Ganz ruhig bin ich, dreifach so gespannt-erlöst. Mal bin ich wie eine an Gummis zitternde winzige Kugel in der Mitte des Werdewürfels, mal ist die weg und ich bin das gesamte spannungsreiche Kraftfeld selber. Und was dann, wenn es ausgefüllt ist? Ist das Werden alles?

Nein, blitzt es plötzlich. Rechts oben hinten im großen Würfel, am anderen Ende der Diagonale, strahlt jetzt ein anderer kleiner Würfel, ebenfalls mit einem Drittel Seitenlänge. Das ist der mystische Seinswürfel. Wer bin ich dort? Nicht mehr diese(r) Bestimmte, geboren dann und dort, jetzt im xten Jahr meines Lebens. Sondern DORT (= EINST) bin ich: einfach ich, das Bewußtsein schlichthin [das heißt: Teilhabe am Logos]. Als solches werde ich nicht, sondern bin. Die Dimensionen sind dieselben: In IHRER Huld werde ich empfangen und in SIE gebe ich mich wieder auf; DEIN Wille ist mein Seinsquell und Gericht; MEIN unbedingtes Ja läßt mich sein und bestätigt mich. Welche Lichtfülle, welch ewige Pracht! Wie im Anfang, so auch in Ewigkeit. Ist das Alles? Ja. Bleibe ich dort? Noch nicht. Aber die Versuchung ist groß. Buddha hat sie gekannt, aber er verließ das Nirwana wieder, um andere zu erlösen. Und Jesu JÜnger wollten auf dem Verklärungsberg bleiben, er aber trieb sie hinab, dort wartete der besessene Bub.

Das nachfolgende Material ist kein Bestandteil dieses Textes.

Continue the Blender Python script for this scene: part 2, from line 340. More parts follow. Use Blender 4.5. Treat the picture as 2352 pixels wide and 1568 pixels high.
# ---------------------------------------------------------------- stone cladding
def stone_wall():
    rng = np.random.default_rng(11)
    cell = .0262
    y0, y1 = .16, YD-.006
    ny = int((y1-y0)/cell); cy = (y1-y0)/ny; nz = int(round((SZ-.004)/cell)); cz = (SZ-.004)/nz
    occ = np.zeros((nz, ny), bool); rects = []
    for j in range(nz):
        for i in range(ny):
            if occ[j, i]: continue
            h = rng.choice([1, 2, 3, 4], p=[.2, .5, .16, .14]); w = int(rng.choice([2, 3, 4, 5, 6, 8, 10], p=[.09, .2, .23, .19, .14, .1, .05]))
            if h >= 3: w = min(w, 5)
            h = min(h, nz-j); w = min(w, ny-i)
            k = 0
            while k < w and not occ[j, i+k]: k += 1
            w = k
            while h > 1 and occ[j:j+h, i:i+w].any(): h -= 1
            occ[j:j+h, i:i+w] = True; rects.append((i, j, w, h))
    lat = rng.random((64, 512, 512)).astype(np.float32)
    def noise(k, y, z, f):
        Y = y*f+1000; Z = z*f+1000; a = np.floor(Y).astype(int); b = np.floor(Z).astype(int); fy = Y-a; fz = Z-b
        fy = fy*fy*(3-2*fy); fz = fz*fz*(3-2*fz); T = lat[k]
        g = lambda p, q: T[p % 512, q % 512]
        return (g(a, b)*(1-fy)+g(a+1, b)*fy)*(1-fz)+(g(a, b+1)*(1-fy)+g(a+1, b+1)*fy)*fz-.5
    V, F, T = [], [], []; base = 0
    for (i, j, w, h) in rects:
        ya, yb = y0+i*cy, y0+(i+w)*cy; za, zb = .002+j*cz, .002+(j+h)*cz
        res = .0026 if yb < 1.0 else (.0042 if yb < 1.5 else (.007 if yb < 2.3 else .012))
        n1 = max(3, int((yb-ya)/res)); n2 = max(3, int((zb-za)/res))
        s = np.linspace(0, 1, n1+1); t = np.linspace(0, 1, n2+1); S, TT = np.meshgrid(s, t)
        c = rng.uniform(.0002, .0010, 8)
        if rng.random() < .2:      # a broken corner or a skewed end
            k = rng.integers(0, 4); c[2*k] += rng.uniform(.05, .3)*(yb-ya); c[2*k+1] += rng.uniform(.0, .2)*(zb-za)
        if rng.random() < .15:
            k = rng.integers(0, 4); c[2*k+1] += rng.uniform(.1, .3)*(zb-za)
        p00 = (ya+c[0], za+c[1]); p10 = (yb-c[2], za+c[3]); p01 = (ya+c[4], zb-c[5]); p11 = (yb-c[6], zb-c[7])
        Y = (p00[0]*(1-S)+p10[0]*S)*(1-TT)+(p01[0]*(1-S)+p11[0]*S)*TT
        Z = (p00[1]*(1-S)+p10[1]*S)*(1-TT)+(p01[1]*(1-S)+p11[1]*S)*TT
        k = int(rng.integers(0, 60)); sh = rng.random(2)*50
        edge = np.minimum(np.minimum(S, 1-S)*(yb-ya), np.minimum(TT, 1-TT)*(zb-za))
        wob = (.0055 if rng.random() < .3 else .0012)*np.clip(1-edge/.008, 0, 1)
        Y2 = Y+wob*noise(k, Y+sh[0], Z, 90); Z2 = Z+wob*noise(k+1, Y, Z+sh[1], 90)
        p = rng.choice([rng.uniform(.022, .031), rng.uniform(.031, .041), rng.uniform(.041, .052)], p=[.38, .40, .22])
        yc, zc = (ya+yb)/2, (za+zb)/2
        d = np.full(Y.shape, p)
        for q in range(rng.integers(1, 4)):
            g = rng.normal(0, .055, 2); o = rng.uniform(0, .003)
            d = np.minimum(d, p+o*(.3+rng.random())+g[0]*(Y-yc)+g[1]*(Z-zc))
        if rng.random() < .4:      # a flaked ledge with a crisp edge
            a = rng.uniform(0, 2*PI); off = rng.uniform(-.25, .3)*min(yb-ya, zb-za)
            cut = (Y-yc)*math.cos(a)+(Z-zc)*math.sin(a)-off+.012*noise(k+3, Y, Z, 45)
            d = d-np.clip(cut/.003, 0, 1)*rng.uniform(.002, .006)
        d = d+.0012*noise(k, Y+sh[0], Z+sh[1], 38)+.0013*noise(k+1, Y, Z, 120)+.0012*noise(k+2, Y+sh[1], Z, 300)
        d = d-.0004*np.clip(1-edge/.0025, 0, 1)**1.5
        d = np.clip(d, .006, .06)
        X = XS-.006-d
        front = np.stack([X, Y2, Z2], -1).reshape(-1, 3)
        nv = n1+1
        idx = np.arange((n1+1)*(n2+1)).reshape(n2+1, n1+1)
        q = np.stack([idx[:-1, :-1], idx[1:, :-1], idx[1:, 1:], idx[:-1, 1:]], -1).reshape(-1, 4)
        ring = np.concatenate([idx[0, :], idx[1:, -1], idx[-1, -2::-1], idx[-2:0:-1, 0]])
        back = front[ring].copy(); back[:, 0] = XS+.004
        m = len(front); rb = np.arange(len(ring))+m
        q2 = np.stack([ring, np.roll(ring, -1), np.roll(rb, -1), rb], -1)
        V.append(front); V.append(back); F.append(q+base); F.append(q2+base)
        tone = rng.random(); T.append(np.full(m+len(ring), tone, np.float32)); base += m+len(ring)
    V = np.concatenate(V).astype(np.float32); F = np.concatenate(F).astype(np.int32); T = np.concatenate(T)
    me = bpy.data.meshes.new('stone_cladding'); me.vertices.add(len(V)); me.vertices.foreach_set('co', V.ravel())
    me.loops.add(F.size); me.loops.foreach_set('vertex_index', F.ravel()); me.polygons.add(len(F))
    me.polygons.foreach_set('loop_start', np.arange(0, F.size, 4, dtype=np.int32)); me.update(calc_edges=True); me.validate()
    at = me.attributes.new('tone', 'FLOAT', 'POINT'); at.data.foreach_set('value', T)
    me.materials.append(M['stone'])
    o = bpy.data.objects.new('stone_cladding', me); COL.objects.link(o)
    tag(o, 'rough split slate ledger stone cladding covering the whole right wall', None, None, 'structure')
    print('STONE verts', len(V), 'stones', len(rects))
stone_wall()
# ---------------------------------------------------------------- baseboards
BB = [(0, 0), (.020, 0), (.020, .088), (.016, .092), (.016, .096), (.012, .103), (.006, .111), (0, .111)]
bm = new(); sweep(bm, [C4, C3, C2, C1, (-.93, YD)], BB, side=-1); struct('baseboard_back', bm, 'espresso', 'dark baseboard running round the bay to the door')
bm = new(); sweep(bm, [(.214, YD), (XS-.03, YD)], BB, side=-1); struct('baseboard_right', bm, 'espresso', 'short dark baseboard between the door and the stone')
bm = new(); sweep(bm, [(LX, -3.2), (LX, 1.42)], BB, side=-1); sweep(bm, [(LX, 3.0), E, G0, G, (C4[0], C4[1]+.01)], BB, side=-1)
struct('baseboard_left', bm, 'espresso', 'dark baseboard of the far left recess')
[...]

Ja, Christus: Nicht nur am Anfang und in Ewigkeit gilt die glorreiche Dreispannung, auch jetzt und alle Zeit! Nicht getrennt sind bestimmtes Werden und reines Sein, sondern in Dir, dem Gottmenschen und Menschengott, heilsam verbunden. Im Osterlicht glüht da der mittlere Würfel auf, zwischen dem Werdekraftfeld des Logos und dem göttlichen Seinskraftfeld schwingt beider Einheit, das Kraftfeld des Heils, des Heiligen Geistes (Heil hängt zusammen mit whole, ganz). Das Werden ist nicht ganz, weil es ins Unabsehbare zerstiebt; das reine Sein ist nicht ganz, denn es kennt keine Teile. Ganz ist die Einheit von Werden und Sein, das Heil. In dem Maße, wie ich diese Wahrheit vollziehe, bin ich heil, vom gesamten Kraftfeld Werden-Sein-Heil durchlebt.

Statt nun in den übrigen 24 Teilwürfeln einen je anderen trinitarischen Sinn zu entdecken - was vermutlich geht - frage ich lieber anders. Ich, sagte ich bisher immer. Bin ich denn allein? Was ist mit den anderen? Nein, mein Sinnwürfel ist gar nicht allein. Um seinen "mystischen Punkt" (in der Ecke oben rechts hinten) drehen sich unermeßlich viele andere gleichgroße Würfel. Da sie nicht aus Materie, sondern aus geistlicher Energie bestehen, durchdringen sie einander, ohne sich zu vermischen, wie Wellen im Meer und Lichtstrahlen im Raum. So reich durchgestaltet ist also in christlicher Wahrheit jene "wohlgerundete Kugel", wie Parmenides das Sein erschaut hat.